A Planner For Dancers
(With ADHD. Who Like To Write.)
You guys, I am terrible at using planners.
Every year, I buy one … okay, or more than one … and I try to make it work with my insane schedule, my ADHD, and my apparent allergy to anything that resembles a journal but not a blog.
The thing is, most planners aren’t designed for people who might work from 1000 – 1130, then again from 2100 – 2330. Most planners use sensible hourly formats designed for sensible people who sensibly work from 9 – 5 or, at the outer limit, 6. Everything later than that gets, like, two tiny lines labeled ‘Evening’ or what have you.
Enter Ink & Volt. I discovered them via Insta, then poked their website. I immediately vowed out loud that I wouldn’t buy their planner because their UI had serious problems, and in my darkest and most cynical heart-of-hearts I’m a cranky UI design crank.
And then, after fighting with the UI for a while and poking around and discovering that there wasn’t actually another goal-oriented planner on the market that suited my needs and that, G-d help me, I actually loved their product design, I sent them $40 (which is the most I have ever spent on a planner, but it seemed like a good idea now that I have gigs to keep track of and stuff).
Yeah, yeah. I know.
The thing is, I’ve actually consistently used this thing every day since it arrived, which is saying something.
It has catchy little guided-journal pages, like this:
… And this:
…And this:
In addition to weekly scheduling pages, like this:
I like the simple schedule blocks. I like the lack of space-wasting hourly breakdowns. I like the paper that doesn’t bleed through.
I like the fact that this thing has some heft to it. It’s like a literal anchor for my day—I could probably tie it to a canoe and toss it overboard and expect to stay put for a bit, though then I would have to buy another planner. I like being able to sit down in the morning and fumble though it with my bumbly morning thumbs.
I like that it’s there, a solid and visible object that I can pick up when I’m bored, and that it has little ribbon markers so I can turn right to the monthly overview page or this week’s schedule (which is how I choose to employ them). Sure, a lot of the info in here is also in my phone and in The Cloud … but I can pick this up without getting distracted by Dots & Co or Google Now’s next suggested article about time-management (ironic, amirite?).
I like that there’s a little structure, but not so much my head wants to explode. Just enough.
I don’t think this is the perfect planner for everybody, because I don’t think that planner exists. It’s probably not even perfect for me—but it’s closer than anything else I’ve tried.
Will I stick with it? We’ll see. The $40 price tag is certainly an incentive—and I’m doing better than I’ve done with any planner since the free one I used to get at IUS, which had the advantage of also acting as an assignment book.
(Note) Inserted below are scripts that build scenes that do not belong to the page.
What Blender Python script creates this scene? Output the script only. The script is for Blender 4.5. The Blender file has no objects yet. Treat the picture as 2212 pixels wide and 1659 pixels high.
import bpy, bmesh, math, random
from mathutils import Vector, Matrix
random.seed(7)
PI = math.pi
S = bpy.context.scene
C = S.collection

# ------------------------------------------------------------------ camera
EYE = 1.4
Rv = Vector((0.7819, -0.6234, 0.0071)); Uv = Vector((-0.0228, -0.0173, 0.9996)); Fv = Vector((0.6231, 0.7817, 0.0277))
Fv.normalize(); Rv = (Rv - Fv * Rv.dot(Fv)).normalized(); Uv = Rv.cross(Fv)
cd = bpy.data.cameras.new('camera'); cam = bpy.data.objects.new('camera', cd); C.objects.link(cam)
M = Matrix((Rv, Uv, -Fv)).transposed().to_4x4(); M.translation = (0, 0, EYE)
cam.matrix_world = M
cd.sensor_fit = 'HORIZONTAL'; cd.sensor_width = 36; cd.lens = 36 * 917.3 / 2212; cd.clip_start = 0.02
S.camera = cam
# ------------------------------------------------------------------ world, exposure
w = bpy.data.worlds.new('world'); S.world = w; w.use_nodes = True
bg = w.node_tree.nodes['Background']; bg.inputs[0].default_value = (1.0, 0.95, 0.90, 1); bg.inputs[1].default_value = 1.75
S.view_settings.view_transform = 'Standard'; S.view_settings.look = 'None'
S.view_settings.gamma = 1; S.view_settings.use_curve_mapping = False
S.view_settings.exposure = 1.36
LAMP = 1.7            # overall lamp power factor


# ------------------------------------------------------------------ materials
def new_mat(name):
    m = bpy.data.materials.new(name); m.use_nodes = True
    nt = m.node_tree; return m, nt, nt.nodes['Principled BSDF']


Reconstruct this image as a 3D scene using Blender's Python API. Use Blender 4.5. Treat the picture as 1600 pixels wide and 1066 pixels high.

Sure—there are things I don’t love. My handwriting is sufficiently terrible that a spiral binding that really, really opens out F L A T T T would help. On the other hand, it wouldn’t feel as nice, and I secretly quite like the heft and permanence of the hard binding.
So there you have it.
If you, too, think you might like to go be pissed off by an irritating UI but still wind up buying a darned good planner, you can find both here.
Full disclosure: Ink & Volt doesn’t know me from Adam, and I received no compensation of any kind in exchange for this review, which they don’t even (yet) know I’ve written.
Posted on 2018/01/15, in adhd, adulting, life, life management, life tools, work and tagged Ink & Volt, Volt planner. Bookmark the permalink. 5 Comments.
Aaaah you’re awakening my stationery obsession, but I must resist! I have passable to nice handwriting and I loooooove pretty planners and journals and notebooks and pens, and so I buy them and then never use them. Ever. I have two beautiful brand-new notebooks propping up a potted plant in my bedroom. I’ve had them and many others for years. I only get to use paper notebooks at work and I go for black Moleskines to look professional (also, Moleskines are cool). Sigh.
Stationery is the best! (As are people who know the difference between “stationery”and “stationary!”)
I try hard not to collect journals for very much the same reason … I think some part of me just wants to clutch them to my bosom or sit on piles of them like the world’s least-effective treasure-hoarding dragon.
I should write a story about that … The hero gets to the end of her quest for the dragon’s treasure only to discover, to her dismay, that she’s up against a nerdy dragon who only hoards stationery and would really rather not fight, thank you very much.
Perhaps they could sit down together for tea…
I would read that! 😁
I use a Hobonichi weeks this year for tracking my fitness and ballet stuff. Basically it is week per page with the opposite side empty allowing us to “free hand”.
That sounds cool! I’ll have to check it out.